Advice? I'm intrinsically interested in both labs...
 
I'd go with the disability one, personally. Few reasons:
1) As you said, it fits in better with your interests
2) Its easy to get SOME experience showing you can work with children. Much easier then getting good research experience in such a specialized area. Pretty much every school has at least 1 child psychologist and many far more. I don't know of very many places with ANYONE who studies disability.
3) Financial benefits

I would not try and do both. It would be hard to make a publication-worthy contribution over the course of a single summer, let alone half a summer. Good research projects can take years to complete, and personally, I think a couple months is far too short a time to really get a whole lot out of it, even if you are planning on doing it full-time for those few months.

As for backing out...that is tricky, but it depends on how your conversations have gone, if they were relying on you to complete run a project, versus just another body to get the work done, etc.
 
I agree with Ollie. Obviously it would nice to be able to save some money (are you getting funded by your school or anything?) and if you aren't super interested in the first project, I just don't see the point. The other reason is that I am assuming you want a LOR out of this (as well as a possible publication) and it would be really hard for a professor to write you a good and informative LOR with less then 2 months experience.
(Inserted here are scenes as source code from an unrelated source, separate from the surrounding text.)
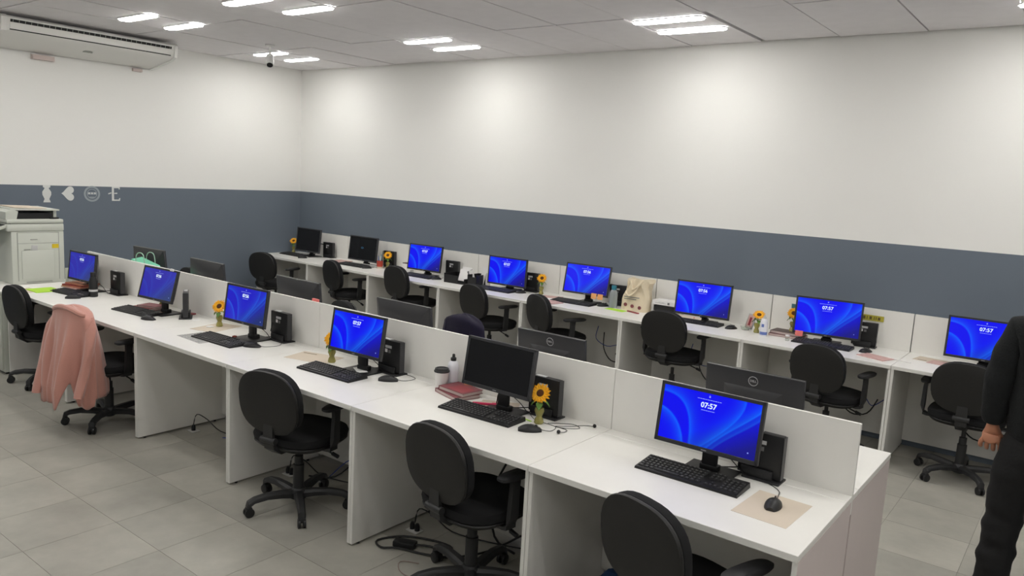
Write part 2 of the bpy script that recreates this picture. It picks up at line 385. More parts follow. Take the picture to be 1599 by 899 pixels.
def screen_mesh(kind, w_, h_):
    key = 'screen_%s_%.3f' % (kind, w_)
    if key in CACHE: return CACHE[key]
    if 'wp'+kind not in CACHE: CACHE['wp'+kind] = wallpaper(kind)
    NX, NY, cols = CACHE['wp'+kind]
    v = [((i/NX-.5)*w_, 0, (j/NY-.5)*h_) for j in range(NY+1) for i in range(NX+1)]
    f = [(j*(NX+1)+i, j*(NX+1)+i+1, (j+1)*(NX+1)+i+1, (j+1)*(NX+1)+i) for j in range(NY) for i in range(NX)]
    me = bpy.data.meshes.new('screen'); me.from_pydata(v, [], f)
    ca = me.color_attributes.new('picture', 'FLOAT_COLOR', 'POINT'); ca.data.foreach_set('color', [c for q in cols for c in q])
    m = bpy.data.materials.get('lit_screen')
    if not m:
        m = mat('lit_screen', (.01, .01, .012), .25, spec=.3); nt = m.node_tree; at = nt.nodes.new('ShaderNodeVertexColor'); at.layer_name = 'picture'
        nt.links.new(at.outputs[0], nt.nodes['Principled BSDF'].inputs['Emission Color']); nt.nodes['Principled BSDF'].inputs['Emission Strength'].default_value = 1.0
    me.materials.append(m); CACHE[key] = me
    return me
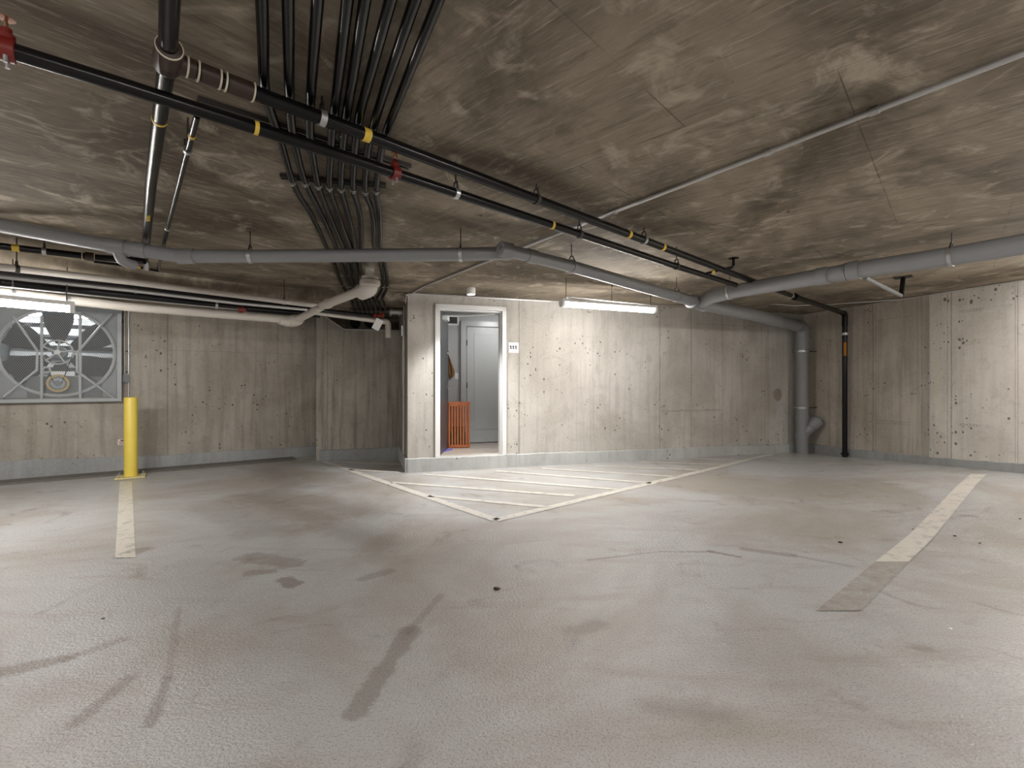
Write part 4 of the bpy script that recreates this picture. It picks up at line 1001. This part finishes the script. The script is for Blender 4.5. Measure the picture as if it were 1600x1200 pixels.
# ------------------------------------------------------------------ exhaust fan
def fuv(px, py, off=.1): return WL.at(px, py, off)
fcu, fcz = (fu0+fu1)/2, (FZ0+FZ1)/2
fcu = fuv(90, 550)[0]
t = thing('exhaust_fan', 'large square grey exhaust fan behind mesh guard on left wall', 'fan', WL.w(fcu, FZ0, .05))
def frame(bm):
    w_ = .045
    for (a, b_, c, d) in ((fu0, fu1, FZ0, FZ0+w_), (fu0, fu1, FZ1-w_*1.5, FZ1), (fu0, fu0+w_, FZ0+w_, FZ1-w_*1.5), (fu1-w_, fu1, FZ0+w_, FZ1-w_*1.5)): bx(bm, a, b_, -.11, .02, c, d)
    for k in range(7):
        for z in (FZ0+.022, FZ1-.03): bx(bm, fu0+.1+k*.18, fu0+.11+k*.18, -.116, -.11, z-.006, z+.006)
    for k in range(6): bx(bm, fu1-.02, fu1-.01, -.116, -.11, FZ0+.15+k*.2, FZ0+.162+k*.2)
part('frame', frame, M_FAN, t, WL)
def topcover(bm): bx(bm, fu0+.2, fu1+.005, -.118, -.112, FZ1-.10, FZ1+.003)
part('top_hood', topcover, M_FAND, t, WL)
# mesh guard: woven zigzag strands (pattern of one part)
def guard(bm):
    a0, a1, b0, b1 = fu0+.04, fu1-.04, FZ0+.04, FZ1-.06; w_ = .0026; pu, pz = .0215, .034
    def strand(x0_, z0_, x1_, z1_):
        d = Vector((x1_-x0_, z1_-z0_)).normalized(); n = Vector((-d.y, d.x))*w_/2
        q = [(x0_+n.x, z0_+n.y), (x1_+n.x, z1_+n.y), (x1_-n.x, z1_-n.y), (x0_-n.x, z0_-n.y)]
        vs = [bm.verts.new((p[0], -.104, p[1])) for p in q]; bm.faces.new(vs)
        vs2 = [bm.verts.new((p[0], -.101, p[1])) for p in q]; bm.faces.new(vs2[::-1])
        for i in range(4): bm.faces.new((vs[i], vs2[i], vs2[(i+1)%4], vs[(i+1)%4]))
    sl = pz/pu; H_ = b1-b0; W_ = a1-a0; k = -int(H_/pz)-1
    while a0+k*pu < a1:
        for s in (1, -1):
            # line z-b0 = sl*(x - (a0+k*pu)); mirrored for s=-1
            xs_ = max(a0, a0+k*pu); xe = min(a1, a0+k*pu+H_/sl)
            if xe-xs_ > .005:
                za_, zb2 = (xs_-a0-k*pu)*sl+b0, (xe-a0-k*pu)*sl+b0
                if s == 1: strand(xs_, za_, xe, zb2)
                else: strand(a0+a1-xs_, za_, a0+a1-xe, zb2)
        k += 1
part('mesh_guard', guard, M_FAN, t, WL)
def seg_strut(bm, pts_, r, off=-.085):
    tube(bm, [Vector((*[fuv(x, y)[0]], off, fuv(x, y)[1])) for x, y in pts_], r, 8)
part('support_strut', lambda bm: seg_strut(bm, [(174,490),(120,551),(120,580),(178,622)], .013), M_FANL, t, WL)
part('support_strut', lambda bm: seg_strut(bm, [(20,494),(58,548),(57,578),(5,620)], .013), M_FANL, t, WL)
part('post', lambda bm: seg_strut(bm, [(64,492),(64,625)], .014, -.06), M_FANL, t, WL)
part('post', lambda bm: seg_strut(bm, [(124.5,487),(124.5,625)], .016, -.06), M_FANL, t, WL)
part('venturi_ring', lambda bm: ring(bm, (fcu, -.0, fcz), (0,1,0), .555, .022, 48, 8), M_FANL, t, WL)
def plate(bm):
    # square sheet with a round hole
    n = 48; R_ = .56; hs = .60; out = []; inn = []
    for k in range(n):
        a = 2*math.pi*k/n+math.pi/4; c_, s_ = math.cos(a), math.sin(a); m_ = hs/max(abs(c_), abs(s_))
        out.append((fcu+c_*m_, fcz+s_*m_)); inn.append((fcu+c_*R_, fcz+s_*R_))
    A_ = [bm.verts.new((x, .03, z)) for x, z in out]; I_ = [bm.verts.new((x, .03, z)) for x, z in inn]
    A2 = [bm.verts.new((x, .036, z)) for x, z in out]; I2 = [bm.verts.new((x, .036, z)) for x, z in inn]
    for k in range(n):
        j = (k+1) % n; bm.faces.new((A_[k], A_[j], I_[j], I_[k])); bm.faces.new((A2[k], I2[k], I2[j], A2[j])); bm.faces.new((I_[k], I_[j], I2[j], I2[k]))
part('orifice_plate', plate, M_FAN, t, WL)
for k in range(6):
    def blade(bm, k=k):
        a = math.radians(k*60+32); n = 6; r0, r1 = .12, .53; L_ = []; R_ = []
        for i in range(n+1):
            r = r0+(r1-r0)*i/n; wv = .05+.13*math.sin(math.pi*.5*min(1, i/n*1.2)); tw = math.radians(38-12*i/n)
            for sgn, lst in ((-1, L_), (1, R_)):
                u = wv*sgn*math.cos(tw); y = .06+wv*sgn*math.sin(tw)*.6
                lst.append(bm.verts.new((fcu+r*math.cos(a)-u*math.sin(a), y, fcz+r*math.sin(a)+u*math.cos(a))))
        for i in range(n): bm.faces.new((L_[i], L_[i+1], R_[i+1], R_[i])).smooth = True
        bmesh.ops.solidify(bm, geom=bm.faces[:], thickness=.004)
    part('blade', blade, M_BLADE, t, WL)
part('hub', lambda bm: lathe(bm, [(.03, -.05), (.07, -.045), (.075, .05), (.03, .055)], (fcu, .05, fcz), (0,1,0), 20), M_FAND, t, WL)
pc = fuv(88.5, 550); 
def pulley(bm):
    c = (pc[0], -.055, pc[1]); ring(bm, c, (0,1,0), .150, .011, 36, 8); lathe(bm, [(.03, -.02), (.03, .02)], c, (0,1,0), 14)
    for k in range(5):
        a = math.radians(k*72+10); tube(bm, [Vector(c)+Vector((math.cos(a)*.02, 0, math.sin(a)*.02)), Vector(c)+Vector((math.cos(a)*.148, 0, math.sin(a)*.148))], .010, 8)
part('pulley_wheel', pulley, M_FANL, t, WL)
mc = fuv(90, 599)
motor = part('motor', lambda bm: lathe(bm, [(.02, -.085), (.07, -.082), (.085, -.06), (.085, .06), (.03, .065)], (mc[0], 0.0, mc[1]), (0,1,0), 24), M_MOTB, t, WL)
part('motor_ring', lambda bm: ring(bm, (mc[0], -.07, mc[1]), (0,1,0), .098, .016, 32, 8), M_MOTY, motor, WL)
part('motor_pulley', lambda bm: lathe(bm, [(.01, -.1), (.035, -.098), (.028, -.09), (.035, -.08), (.01, -.078)], (mc[0], 0, mc[1]), (0,1,0), 18), M_FAND, motor, WL)
def belt(bm):
    for s in (-1, 1): tube(bm, [Vector((pc[0]+s*.15, -.06, pc[1]-.01)), Vector((mc[0]+s*.035, -.085, mc[1]))], .005, 6)
part('belt', belt, M_DARK, t, WL)
i0 = fuv(78, 580); i1 = fuv(116, 585)
part('motor_bracket', lambda bm: bx(bm, i0[0], i1[0], -.05, .02, i1[1]-.02, i0[1]), M_FANL, t, WL)
ic = fuv(71.5, 578); part('idler_bearing', lambda bm: ring(bm, (ic[0], -.07, ic[1]), (0,1,0), .035, .012, 20, 8), M_FANL, t, WL)
# bright discharge shaft behind the fan
def shaft(bm):
    a, b_, c, d = fu0+.06, fu1-.06, FZ0+.06, FZ1-.06; e = .95
    bx(bm, a-.03, a, .0, e, c-.03, d+.03); bx(bm, b_, b_+.03, .0, e, c-.03, d+.03); bx(bm, a, b_, .0, e, c-.03, c); bx(bm, a, b_, .0, e, d, d+.03); bx(bm, a, b_, e, e+.03, c, d)
part('discharge_shaft', shaft, M_FAND, t, WL)
part('motor_base', lambda bm: bx(bm, fcu-.30, fcu+.42, .015, .028, FZ0+.05, FZ0+.33), M_FAND, t, WL)
for k in range(7):
    z = FZ0+.16+k*.15
    def lv(bm):
        vs = [bm.verts.new(v) for v in ((fu0+.08, .66, z), (fu1-.08, .66, z), (fu1-.08, .74, z+.10), (fu0+.08, .74, z+.10))]; bm.faces.new(vs)
        bmesh.ops.solidify(bm, geom=bm.faces[:], thickness=.004)
    part('louver_slat', lv, M_LOUV, t, WL)
sa = WL.w(fu0+.15, FZ1-.12, -.45); sb = WL.w(fu1-.35, FZ1-.12, -.45)
t2 = thing('shaft_light', 'small tube light glowing behind the fan mesh at upper left', 'light', (sa+sb)/2)
bm = B(); tube(bm, [sa, sb], .016, 10); mk('lens', bm, emis('shaft_lamp_glow', (.92, .96, 1, 1), 16), t2)
bm = B(); tube(bm, [sa+Vector((0,0,.03)), sb+Vector((0,0,.03))], .018, 6); mk('housing', bm, M_WHITE, t2)
# ------------------------------------------------------------------ debris on the floor
for i, (x, y, s, lab) in enumerate(((776, 921, .020, 'small curled brown leaf scrap in the middle of the floor'), (1313, 848, .016, 'black pebble on the floor left of the right stall line'),
     (1492, 838, .012, 'small dark pebble right of the stall line, nearer of two'), (1531, 849, .009, 'tiny dark crumb right of the stall line'), (1594, 811, .010, 'tiny dark pebble at the right edge of the floor'),
     (1485, 983, .009, 'tiny pale chip on the floor at lower right'), (1426, 827, .007, 'tiny dark speck beside the right stall line'), (161, 967, .008, 'tiny dark crumb on the floor at lower left'))):
    c = F(x, y); bm = B(); bmesh.ops.create_icosphere(bm, subdivisions=2, radius=s)
    for v in bm.verts: v.co = Vector((v.co.x*random.uniform(.75, 1.2), v.co.y*random.uniform(.75, 1.1), v.co.z*.35*random.uniform(.7, 1.2)))
    bmesh.ops.translate(bm, verts=bm.verts[:], vec=c+Vector((0, 0, s*.3)))
    o = mk('pebble' if i else 'leaf_scrap', bm, M_WHITE if i == 5 else (M_RUST if i == 0 else M_DARK)); tag(o, lab, 'debris')
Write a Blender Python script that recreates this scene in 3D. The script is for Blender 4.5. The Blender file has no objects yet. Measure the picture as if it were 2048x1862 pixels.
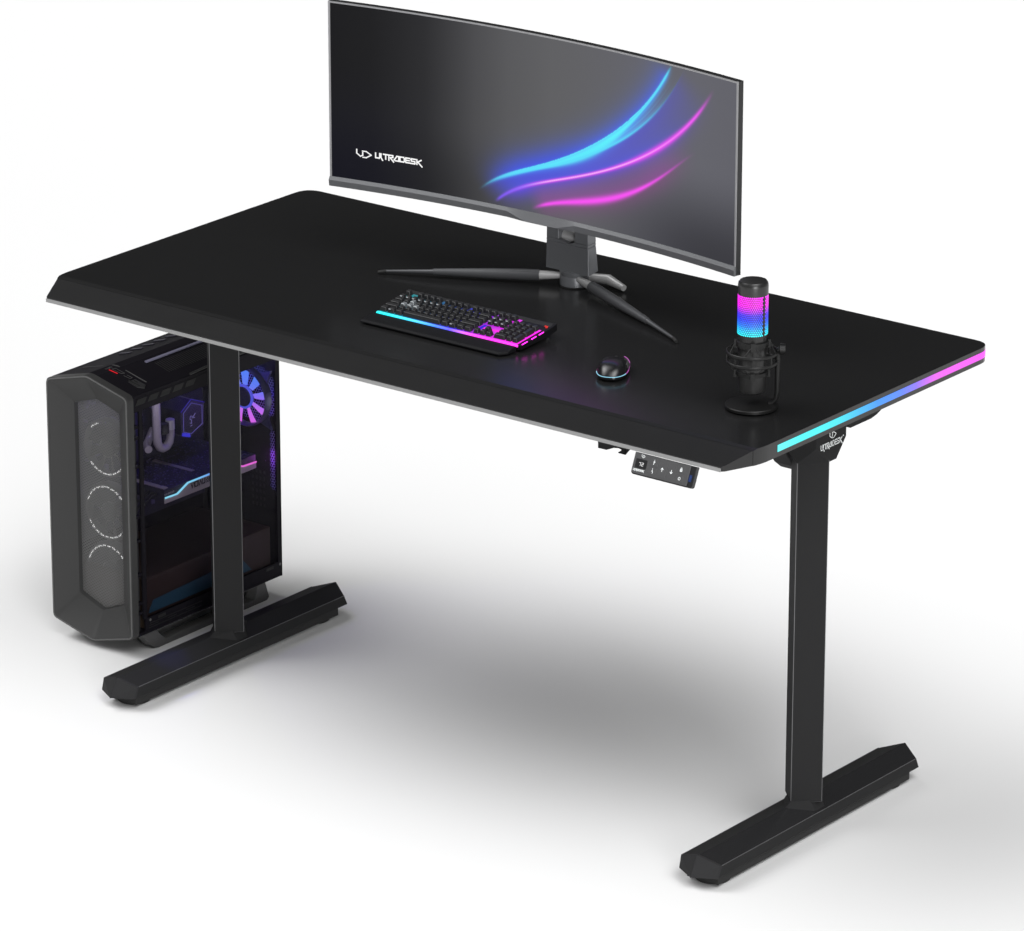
import bpy, bmesh, math, random
import numpy as np
from mathutils import Vector, Matrix
random.seed(7)
R = math.radians
S = bpy.context.scene
COL = S.collection

# ------------------------------------------------------------------ camera
cam_d = bpy.data.cameras.new("camera"); cam = bpy.data.objects.new("camera", cam_d); COL.objects.link(cam)
yaw, pitch, roll = -0.65941, 0.34036, 0.00037
f = Vector((math.sin(yaw)*math.cos(pitch), math.cos(yaw)*math.cos(pitch), -math.sin(pitch)))
r = Vector((math.cos(yaw), -math.sin(yaw), 0)); u = r.cross(f)
r2 = r*math.cos(roll)+u*math.sin(roll); u2 = u*math.cos(roll)-r*math.sin(roll)
M = Matrix((r2, u2, -f)).transposed().to_4x4(); M.translation = Vector((6.32633, -6.71058, 3.73349))
cam.matrix_world = M
cam_d.sensor_fit = 'HORIZONTAL'; cam_d.sensor_width = 36; cam_d.lens = 36*10356.64/2048
cam_d.clip_start = .5; cam_d.clip_end = 300
S.camera = cam

# ------------------------------------------------------------------ light
W = bpy.data.worlds.new("World"); S.world = W; W.use_nodes = True
W.node_tree.nodes["Background"].inputs[0].default_value = (1, 1, 1, 1)
W.node_tree.nodes["Background"].inputs[1].default_value = 0.015

def area(name, loc, aim, size, power, color=(1, 1, 1), spread=180, sy=None):
    d = bpy.data.lights.new(name, 'AREA'); o = bpy.data.objects.new(name, d); COL.objects.link(o)
    d.energy = power; d.color = color; d.spread = R(spread)
    d.shape = 'RECTANGLE'; d.size = size; d.size_y = sy or size
    o.location = loc
    o.rotation_euler = (Vector(aim)-Vector(loc)).to_track_quat('-Z', 'Y').to_euler()
    return o
# very large overhead softboxes with grids, leaning from the front and from either side
for ax in (-1, 1):
    for ay in (-1.5, -8.2):
        area("overhead_softbox", (.8+ax*9.6, .4+ay, 15.0), (.8, .4, 0), 76, 6900, spread=53)
area("key_softbox", (10.4, -6.8, 2.3), (.8, .4, .4), 4.0, 215, spread=100)

S.view_settings.view_transform = 'Standard'; S.view_settings.look = 'None'
S.view_settings.exposure = 0; S.view_settings.gamma = 1
S.view_settings.use_curve_mapping = False
S.render.engine = 'CYCLES'

# ------------------------------------------------------------------ materials
def lin(c):
    return tuple(((x/12.92) if x <= .04045 else ((x+.055)/1.055)**2.4) for x in c)
def hexc(h):
    return lin(tuple(int(h[i:i+2], 16)/255 for i in (0, 2, 4)))
def mat(name, base, rough=.5, metal=0., bump=0., scale=900., var=.0, spec=.5, coat=0.):
    m = bpy.data.materials.new(name); m.use_nodes = True
    nt = m.node_tree; b = nt.nodes["Principled BSDF"]
    b.inputs["Base Color"].default_value = (*base, 1)
    b.inputs["Roughness"].default_value = rough; b.inputs["Metallic"].default_value = metal
    b.inputs["Specular IOR Level"].default_value = spec; b.inputs["Coat Weight"].default_value = coat
    if bump or var:
        tc = nt.nodes.new("ShaderNodeTexCoord")
        n = nt.nodes.new("ShaderNodeTexNoise"); n.inputs["Scale"].default_value = scale; n.inputs["Detail"].default_value = 3
        nt.links.new(tc.outputs["Object"], n.inputs["Vector"])
        if bump:
            bp = nt.nodes.new("ShaderNodeBump"); bp.inputs["Strength"].default_value = bump; bp.inputs["Distance"].default_value = .0006
            nt.links.new(n.outputs["Fac"], bp.inputs["Height"]); nt.links.new(bp.outputs["Normal"], b.inputs["Normal"])
        if var:
            n2 = nt.nodes.new("ShaderNodeTexNoise"); n2.inputs["Scale"].default_value = 14; n2.inputs["Detail"].default_value = 5
            nt.links.new(tc.outputs["Object"], n2.inputs["Vector"])
            mr = nt.nodes.new("ShaderNodeMapRange"); mr.inputs[1].default_value = .3; mr.inputs[2].default_value = .7
            mr.inputs[3].default_value = rough-var; mr.inputs[4].default_value = rough+var
            nt.links.new(n2.outputs["Fac"], mr.inputs[0]); nt.links.new(mr.outputs[0], b.inputs["Roughness"])
    return m
def emit(name, col, s=1., base=(0, 0, 0)):
    m = mat(name, base, .5); b = m.node_tree.nodes["Principled BSDF"]
    b.inputs["Emission Color"].default_value = (*col, 1); b.inputs["Emission Strength"].default_value = s
    return m
def emit_ramp(name, axis, lo, hi, stops, s=1., noise=0.):
    """light whose colour runs along one object axis"""
    m = mat(name, (.02, .02, .02), .4); nt = m.node_tree; b = nt.nodes["Principled BSDF"]
    tc = nt.nodes.new("ShaderNodeTexCoord"); sp = nt.nodes.new("ShaderNodeSeparateXYZ")
    mr = nt.nodes.new("ShaderNodeMapRange"); cr = nt.nodes.new("ShaderNodeValToRGB")
    nt.links.new(tc.outputs["Object"], sp.inputs[0]); nt.links.new(sp.outputs[axis], mr.inputs[0])
    mr.inputs[1].default_value = lo; mr.inputs[2].default_value = hi
    src = mr.outputs[0]
    if noise:
        n = nt.nodes.new("ShaderNodeTexNoise"); n.inputs["Scale"].default_value = 260; n.inputs["Detail"].default_value = 2
        ma = nt.nodes.new("ShaderNodeMath"); ma.operation = 'MULTIPLY_ADD'; ma.inputs[1].default_value = noise
        nt.links.new(tc.outputs["Object"], n.inputs["Vector"]); nt.links.new(n.outputs["Fac"], ma.inputs[0]); nt.links.new(src, ma.inputs[2])
        src = ma.outputs[0]
    nt.links.new(src, cr.inputs[0])
    el = cr.color_ramp.elements
    while len(el) > 1: el.remove(el[-1])
    el[0].position = stops[0][0]; el[0].color = (*hexc(stops[0][1]), 1)
    for p, h in stops[1:]:
        e = el.new(p); e.color = (*hexc(h), 1)
    nt.links.new(cr.outputs[0], b.inputs["Emission Color"]); b.inputs["Emission Strength"].default_value = s
    return m

M_floor = mat("white_floor", (.8, .8, .8), .9, spec=0.0)
M_top = mat("desk_laminate", (.0125, .0125, .0128), .23, var=.008, spec=.45)
M_lip = mat("grey_edge_band", (.27, .27, .27), .6, spec=.2)
M_steel = mat("black_powder_coat", (.0225, .0225, .0230), .52, bump=.08, scale=1600, spec=.03)
M_footg = mat("black_gloss_coat", (.020, .020, .021), .20, bump=.05, scale=1600, spec=.6)
M_edge = mat("edge_highlight", (.16, .16, .165), .3, metal=.5)  # lighter tone that paints a highlight along column and foot edges
M_steel_d = mat("black_plastic_cap", (.028, .028, .029), .5, spec=.05)
M_rub = mat("black_rubber", (.015, .015, .015), .8)
M_white = mat("white_print", (.85, .88, .88), .5)
M_panel = mat("panel_plastic", (.06, .06, .062), .45, bump=.1, scale=2000)
M_panel_d = mat("panel_dark_plastic", (.012, .012, .013), .35)
M_groove = mat("groove_black", (.008, .008, .008), .7)
M_led = emit_ramp("desk_led", 1, .122, .79, [(0, '66FFFF'), (.12, '3CFDFF'), (.28, '30EEFF'), (.38, '2CC0FF'), (.47, '2A98FF'), (.57, '4C86FF'), (.65, '8A70FF'), (.74, 'F05CF4'), (.86, 'FF54FA'), (1, 'FF40FF')], .98, .03)
M_mon = mat("monitor_shell", (.055, .055, .058), .42, bump=.08, scale=1500)
M_mon_d = mat("monitor_back_shell", (.012, .012, .013), .45)
M_bez = mat("monitor_bezel_metal", (.135, .139, .146), .38, metal=.2, bump=.08, scale=1800)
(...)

Don't break your time up is my opinion.

As for backing down, there is still a month until you would start working right? I say its not too late. This might be harder if you always committed, but if you just expressed an interest, I don't see the problem.
 
Its easy to get SOME experience showing you can work with children. Much easier then getting good research experience in such a specialized area. Pretty much every school has at least 1 child psychologist and many far more. I don't know of very many places with ANYONE who studies disability
Actually, my university is the opposite--we have several people who work with disability, and only one person who works with child psych (and his work involves parenting psych, not actual child participants). I will have volunteer experience working with children, however.